Given request: Copy out all lines that hold "this".

The input:
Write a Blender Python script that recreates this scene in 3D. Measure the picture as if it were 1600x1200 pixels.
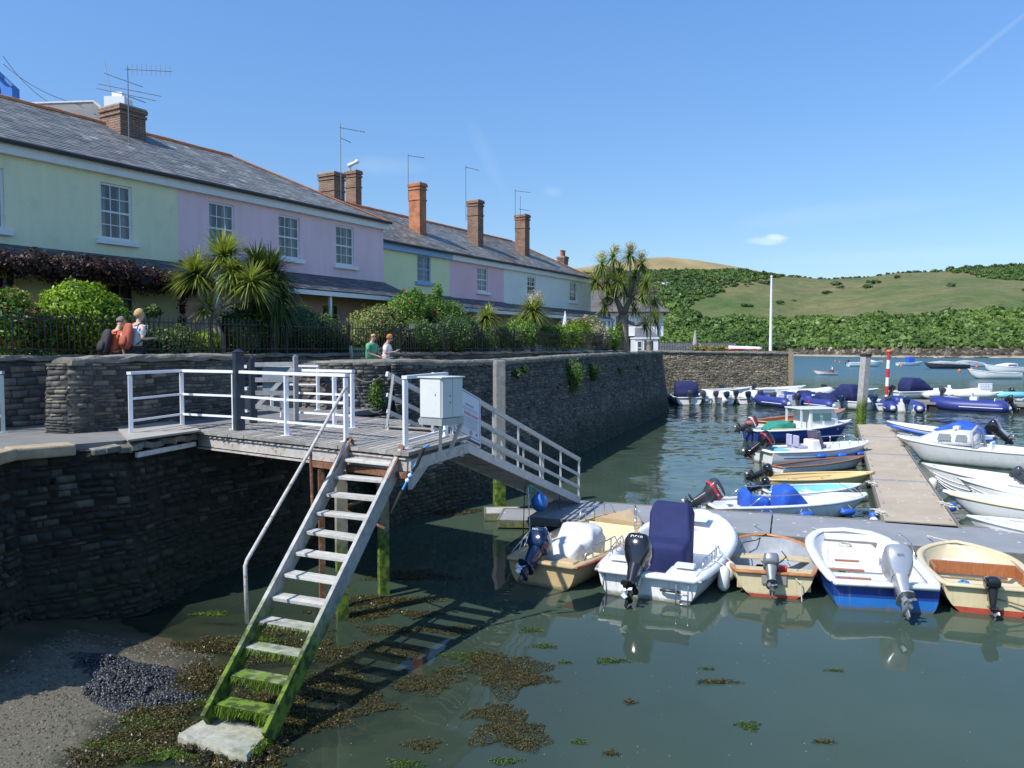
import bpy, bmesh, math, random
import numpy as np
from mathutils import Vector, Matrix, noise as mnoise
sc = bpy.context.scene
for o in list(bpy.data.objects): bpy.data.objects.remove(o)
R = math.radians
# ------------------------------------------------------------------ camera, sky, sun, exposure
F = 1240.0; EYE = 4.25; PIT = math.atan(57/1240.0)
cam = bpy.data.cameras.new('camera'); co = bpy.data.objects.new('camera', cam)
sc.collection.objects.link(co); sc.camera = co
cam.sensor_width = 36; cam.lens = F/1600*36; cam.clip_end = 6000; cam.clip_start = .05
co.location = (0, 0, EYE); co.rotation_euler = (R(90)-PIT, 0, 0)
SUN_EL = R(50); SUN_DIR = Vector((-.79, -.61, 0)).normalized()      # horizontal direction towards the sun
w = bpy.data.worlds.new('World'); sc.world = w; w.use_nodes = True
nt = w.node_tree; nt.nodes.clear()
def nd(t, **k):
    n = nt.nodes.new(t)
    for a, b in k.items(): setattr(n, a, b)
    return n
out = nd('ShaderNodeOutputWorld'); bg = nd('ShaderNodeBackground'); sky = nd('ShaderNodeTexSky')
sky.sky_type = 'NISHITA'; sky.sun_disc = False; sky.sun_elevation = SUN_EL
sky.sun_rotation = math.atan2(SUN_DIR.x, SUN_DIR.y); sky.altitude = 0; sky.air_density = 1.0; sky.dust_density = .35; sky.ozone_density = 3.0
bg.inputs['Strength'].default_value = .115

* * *

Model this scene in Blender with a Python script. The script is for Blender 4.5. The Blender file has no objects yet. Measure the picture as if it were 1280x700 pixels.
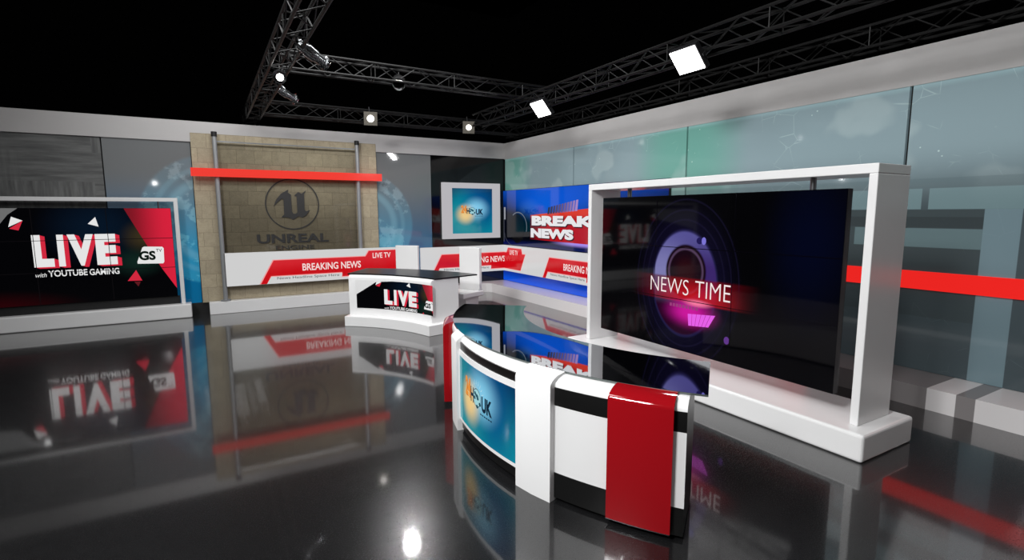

Solution below:
Write a Blender Python script that recreates this scene in 3D. Measure the picture as if it were 1600x1200 pixels.
Model this scene in Blender with a Python script. The script is for Blender 4.5. The Blender file has no objects yet. Measure the picture as if it were 1280x700 pixels.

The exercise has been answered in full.